Water is dropped by helicopter on the Kenneth Fire in the West Hills section of Los Angeles, Thursday, Jan. 9, 2025. (AP Photo/Ethan Swope)
Water is dropped by helicopter on the Kenneth Fire in the West Hills section of Los Angeles, Thursday, Jan. 9, 2025. (AP Photo/Ethan Swope)

In the skies above Los Angeles, air tankers and helicopters silhouetted by the setting California sun dart in and out of giant wildfire plumes, dropping much-needed flame retardant and precious water onto the angry fires below.
Looking in almost any direction from a chopper above the city, AFP reporters witnessed half a dozen blazes -- eruptions of smoldering smoke emerging from the mountainous landscape like newly active volcanoes, and filling up the horizon.
Within minutes, a previously quiet airspace above the nascent Kenneth Fire had become a hotbed of frenzied activity, as firefighting officials quickly refocused their significant air resources on this latest blaze.
Around half a dozen helicopters buzzed at low altitude, tipping water onto the edge of the inferno.
Higher up, small aircraft periodically guided giant tankers that dumped bright-red retardant onto the flames.
"There's never been so many at the same time, just ripping" through the skies, said helicopter pilot Albert Azouz.
Flying for a private aviation company since 2016, he has seen plenty of fires including the deadly Malibu blazes of six years ago.
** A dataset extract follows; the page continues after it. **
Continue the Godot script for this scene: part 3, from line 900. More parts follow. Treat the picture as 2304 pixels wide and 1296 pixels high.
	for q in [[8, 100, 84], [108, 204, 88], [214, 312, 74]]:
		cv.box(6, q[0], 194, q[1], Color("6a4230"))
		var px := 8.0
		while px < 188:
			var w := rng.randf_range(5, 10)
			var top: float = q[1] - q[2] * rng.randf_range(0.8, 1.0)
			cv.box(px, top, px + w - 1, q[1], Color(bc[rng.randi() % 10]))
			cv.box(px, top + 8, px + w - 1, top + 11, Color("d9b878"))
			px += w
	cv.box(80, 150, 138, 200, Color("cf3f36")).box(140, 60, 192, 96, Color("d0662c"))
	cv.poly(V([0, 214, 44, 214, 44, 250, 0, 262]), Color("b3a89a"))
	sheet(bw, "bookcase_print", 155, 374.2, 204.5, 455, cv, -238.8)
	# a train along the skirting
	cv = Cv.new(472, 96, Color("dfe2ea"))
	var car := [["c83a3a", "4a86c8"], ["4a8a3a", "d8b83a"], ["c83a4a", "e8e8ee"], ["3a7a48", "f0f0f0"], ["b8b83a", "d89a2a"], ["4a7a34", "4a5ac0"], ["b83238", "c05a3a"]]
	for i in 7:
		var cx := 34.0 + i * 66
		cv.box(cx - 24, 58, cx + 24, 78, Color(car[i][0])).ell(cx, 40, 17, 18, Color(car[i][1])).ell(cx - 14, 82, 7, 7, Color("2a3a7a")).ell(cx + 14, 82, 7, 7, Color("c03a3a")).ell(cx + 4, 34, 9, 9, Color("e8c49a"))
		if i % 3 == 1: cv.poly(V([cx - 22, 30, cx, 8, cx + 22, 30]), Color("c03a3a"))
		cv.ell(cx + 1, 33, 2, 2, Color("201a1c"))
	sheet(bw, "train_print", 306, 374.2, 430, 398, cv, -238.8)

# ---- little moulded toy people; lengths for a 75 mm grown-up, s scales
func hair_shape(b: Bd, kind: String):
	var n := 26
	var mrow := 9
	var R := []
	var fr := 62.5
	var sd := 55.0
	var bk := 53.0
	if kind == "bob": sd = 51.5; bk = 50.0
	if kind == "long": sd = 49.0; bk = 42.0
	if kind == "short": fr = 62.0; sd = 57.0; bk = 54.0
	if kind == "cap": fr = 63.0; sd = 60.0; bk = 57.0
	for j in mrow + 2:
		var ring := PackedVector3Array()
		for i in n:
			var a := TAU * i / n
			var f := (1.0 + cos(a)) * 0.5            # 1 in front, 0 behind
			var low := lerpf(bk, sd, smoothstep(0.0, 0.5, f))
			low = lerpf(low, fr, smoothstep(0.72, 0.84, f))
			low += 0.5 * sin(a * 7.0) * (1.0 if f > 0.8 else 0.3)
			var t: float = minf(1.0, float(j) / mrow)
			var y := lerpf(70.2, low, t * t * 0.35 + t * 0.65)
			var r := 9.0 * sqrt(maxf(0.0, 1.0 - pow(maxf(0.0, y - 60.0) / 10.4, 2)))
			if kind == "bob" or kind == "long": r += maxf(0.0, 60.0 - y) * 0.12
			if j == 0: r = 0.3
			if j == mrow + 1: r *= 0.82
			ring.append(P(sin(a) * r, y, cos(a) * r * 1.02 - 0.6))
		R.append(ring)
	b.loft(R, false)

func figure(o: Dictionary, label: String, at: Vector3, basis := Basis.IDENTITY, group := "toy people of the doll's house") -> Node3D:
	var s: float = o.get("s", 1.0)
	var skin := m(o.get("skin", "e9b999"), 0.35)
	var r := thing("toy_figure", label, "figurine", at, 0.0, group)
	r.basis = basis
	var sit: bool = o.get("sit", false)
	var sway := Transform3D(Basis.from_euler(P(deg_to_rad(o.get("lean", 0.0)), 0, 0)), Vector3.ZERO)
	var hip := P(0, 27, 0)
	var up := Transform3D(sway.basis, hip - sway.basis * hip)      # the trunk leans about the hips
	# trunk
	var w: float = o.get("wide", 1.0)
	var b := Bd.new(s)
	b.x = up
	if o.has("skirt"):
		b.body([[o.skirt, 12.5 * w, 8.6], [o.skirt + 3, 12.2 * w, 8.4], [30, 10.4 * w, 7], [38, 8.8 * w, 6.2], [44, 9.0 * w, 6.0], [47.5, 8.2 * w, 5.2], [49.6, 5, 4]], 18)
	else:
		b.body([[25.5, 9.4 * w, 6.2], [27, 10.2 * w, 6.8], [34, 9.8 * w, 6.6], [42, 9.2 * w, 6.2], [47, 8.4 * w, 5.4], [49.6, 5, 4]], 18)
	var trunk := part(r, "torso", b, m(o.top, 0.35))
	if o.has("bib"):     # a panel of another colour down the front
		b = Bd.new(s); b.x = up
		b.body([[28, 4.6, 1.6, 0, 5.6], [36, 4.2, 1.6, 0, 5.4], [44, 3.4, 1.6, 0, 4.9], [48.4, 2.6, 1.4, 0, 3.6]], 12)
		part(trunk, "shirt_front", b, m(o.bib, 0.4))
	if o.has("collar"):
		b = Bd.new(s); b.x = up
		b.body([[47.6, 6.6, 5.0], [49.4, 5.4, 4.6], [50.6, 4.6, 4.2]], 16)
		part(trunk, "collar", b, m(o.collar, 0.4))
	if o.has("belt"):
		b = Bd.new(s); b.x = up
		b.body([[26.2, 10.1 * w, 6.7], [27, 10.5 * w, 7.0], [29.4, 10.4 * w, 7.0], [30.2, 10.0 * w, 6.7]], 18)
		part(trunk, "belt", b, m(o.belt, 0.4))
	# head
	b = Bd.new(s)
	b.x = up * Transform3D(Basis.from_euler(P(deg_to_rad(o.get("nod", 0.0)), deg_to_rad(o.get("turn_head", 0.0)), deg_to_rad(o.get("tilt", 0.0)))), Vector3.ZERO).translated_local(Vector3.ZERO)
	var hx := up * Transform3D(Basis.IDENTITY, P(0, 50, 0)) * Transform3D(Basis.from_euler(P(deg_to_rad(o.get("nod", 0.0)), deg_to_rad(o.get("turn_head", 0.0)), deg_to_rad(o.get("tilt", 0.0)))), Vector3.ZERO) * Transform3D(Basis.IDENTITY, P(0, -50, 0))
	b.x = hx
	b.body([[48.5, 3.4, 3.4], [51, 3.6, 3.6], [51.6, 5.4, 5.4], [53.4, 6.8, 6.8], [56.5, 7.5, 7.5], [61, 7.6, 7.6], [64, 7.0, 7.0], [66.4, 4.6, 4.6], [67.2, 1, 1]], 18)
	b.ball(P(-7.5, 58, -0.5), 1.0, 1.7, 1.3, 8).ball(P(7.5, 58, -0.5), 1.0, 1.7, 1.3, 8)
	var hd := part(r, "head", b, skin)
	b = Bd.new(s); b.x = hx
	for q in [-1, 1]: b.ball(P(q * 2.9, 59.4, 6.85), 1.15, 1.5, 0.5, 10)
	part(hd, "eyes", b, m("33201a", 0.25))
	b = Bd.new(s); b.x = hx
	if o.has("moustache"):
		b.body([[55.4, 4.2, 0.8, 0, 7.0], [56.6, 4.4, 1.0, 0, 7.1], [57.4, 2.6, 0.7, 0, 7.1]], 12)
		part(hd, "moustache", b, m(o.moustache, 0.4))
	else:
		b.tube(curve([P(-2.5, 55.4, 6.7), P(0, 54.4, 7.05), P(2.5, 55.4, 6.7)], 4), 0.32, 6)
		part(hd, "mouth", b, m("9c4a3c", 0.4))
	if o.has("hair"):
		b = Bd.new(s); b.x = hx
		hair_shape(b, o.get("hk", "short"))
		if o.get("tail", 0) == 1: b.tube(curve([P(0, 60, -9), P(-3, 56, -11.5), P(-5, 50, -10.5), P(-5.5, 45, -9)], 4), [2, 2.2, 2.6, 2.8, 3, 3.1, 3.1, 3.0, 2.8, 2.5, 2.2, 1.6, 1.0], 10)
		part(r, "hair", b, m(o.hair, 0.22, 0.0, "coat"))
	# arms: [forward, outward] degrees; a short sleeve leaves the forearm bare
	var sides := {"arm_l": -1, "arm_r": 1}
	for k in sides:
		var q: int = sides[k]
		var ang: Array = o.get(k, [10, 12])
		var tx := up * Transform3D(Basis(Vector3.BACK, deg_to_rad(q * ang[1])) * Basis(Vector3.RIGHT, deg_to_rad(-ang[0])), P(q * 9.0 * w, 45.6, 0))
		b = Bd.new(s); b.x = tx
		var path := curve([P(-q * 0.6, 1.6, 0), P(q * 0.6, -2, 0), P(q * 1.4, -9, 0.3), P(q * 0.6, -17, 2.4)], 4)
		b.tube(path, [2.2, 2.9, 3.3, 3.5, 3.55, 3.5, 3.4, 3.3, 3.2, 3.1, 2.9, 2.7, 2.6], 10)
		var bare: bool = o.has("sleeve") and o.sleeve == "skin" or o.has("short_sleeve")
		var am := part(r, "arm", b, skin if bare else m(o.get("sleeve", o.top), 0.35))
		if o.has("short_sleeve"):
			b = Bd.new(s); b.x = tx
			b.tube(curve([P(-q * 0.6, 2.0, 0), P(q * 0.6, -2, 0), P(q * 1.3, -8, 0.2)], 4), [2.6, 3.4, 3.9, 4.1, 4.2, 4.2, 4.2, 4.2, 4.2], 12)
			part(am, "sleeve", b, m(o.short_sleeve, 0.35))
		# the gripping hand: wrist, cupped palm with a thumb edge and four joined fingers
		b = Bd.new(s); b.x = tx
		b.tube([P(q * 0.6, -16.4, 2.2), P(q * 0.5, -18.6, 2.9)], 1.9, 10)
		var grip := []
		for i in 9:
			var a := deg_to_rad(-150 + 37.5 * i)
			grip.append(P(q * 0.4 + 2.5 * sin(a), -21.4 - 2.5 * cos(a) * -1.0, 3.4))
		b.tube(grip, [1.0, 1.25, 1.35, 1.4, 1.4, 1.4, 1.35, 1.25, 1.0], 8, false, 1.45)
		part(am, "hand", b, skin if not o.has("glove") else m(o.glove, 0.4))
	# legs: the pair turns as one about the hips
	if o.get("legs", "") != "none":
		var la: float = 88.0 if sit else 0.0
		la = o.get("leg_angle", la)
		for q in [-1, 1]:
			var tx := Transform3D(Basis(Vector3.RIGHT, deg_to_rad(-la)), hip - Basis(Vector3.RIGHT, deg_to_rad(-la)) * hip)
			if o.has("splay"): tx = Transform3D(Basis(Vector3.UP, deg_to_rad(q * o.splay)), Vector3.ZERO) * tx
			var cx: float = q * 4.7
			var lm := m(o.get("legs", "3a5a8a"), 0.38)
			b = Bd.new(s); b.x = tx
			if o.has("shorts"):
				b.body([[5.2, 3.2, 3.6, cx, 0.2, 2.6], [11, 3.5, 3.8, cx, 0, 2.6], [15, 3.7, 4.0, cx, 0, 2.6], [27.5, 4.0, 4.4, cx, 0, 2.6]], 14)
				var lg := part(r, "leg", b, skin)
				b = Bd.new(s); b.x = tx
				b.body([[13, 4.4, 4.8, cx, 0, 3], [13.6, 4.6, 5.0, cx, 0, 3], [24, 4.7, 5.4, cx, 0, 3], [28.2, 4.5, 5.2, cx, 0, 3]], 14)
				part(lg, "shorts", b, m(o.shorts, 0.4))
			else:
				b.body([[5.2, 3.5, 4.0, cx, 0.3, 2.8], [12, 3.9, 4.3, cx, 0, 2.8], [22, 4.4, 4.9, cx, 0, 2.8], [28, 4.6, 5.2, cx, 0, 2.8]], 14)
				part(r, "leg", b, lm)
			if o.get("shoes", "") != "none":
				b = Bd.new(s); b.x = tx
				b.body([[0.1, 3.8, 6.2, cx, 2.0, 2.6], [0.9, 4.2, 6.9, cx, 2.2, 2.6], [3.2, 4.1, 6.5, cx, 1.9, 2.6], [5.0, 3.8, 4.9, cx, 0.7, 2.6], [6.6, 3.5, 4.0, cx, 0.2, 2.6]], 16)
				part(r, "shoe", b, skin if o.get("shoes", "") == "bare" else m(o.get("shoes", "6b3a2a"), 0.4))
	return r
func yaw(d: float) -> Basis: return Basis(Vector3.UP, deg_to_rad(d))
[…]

"That was insane," he recalled.
But this, he repeatedly says while hovering his helicopter above the chaos, is "crazy town."
The new Kenneth Fire burst into life late Thursday afternoon near Calabasas, a swanky enclave outside Los Angeles made famous by its celebrity residents such as reality television's Kardashian clan.
Aircraft including Boeing Chinook helitankers fitted with 3,000-gallon tanks have been brought in from as far afield as Canada.
Unable to fly during the first few hours of the Los Angeles fires on Tuesday due to gusts of up to 100 miles (160 kilometers) per hour, these have become an invaluable tool in the battle to contain blazes and reduce any further devastation.
Helicopters performed several hundred drops on Thursday, while conditions permitted.
Those helicopters equipped to operate at night continued to buzz around the smoke-filled region, working frantically to tackle the flames, before stronger gusts are forecast to sweep back in to the Los Angeles basin overnight.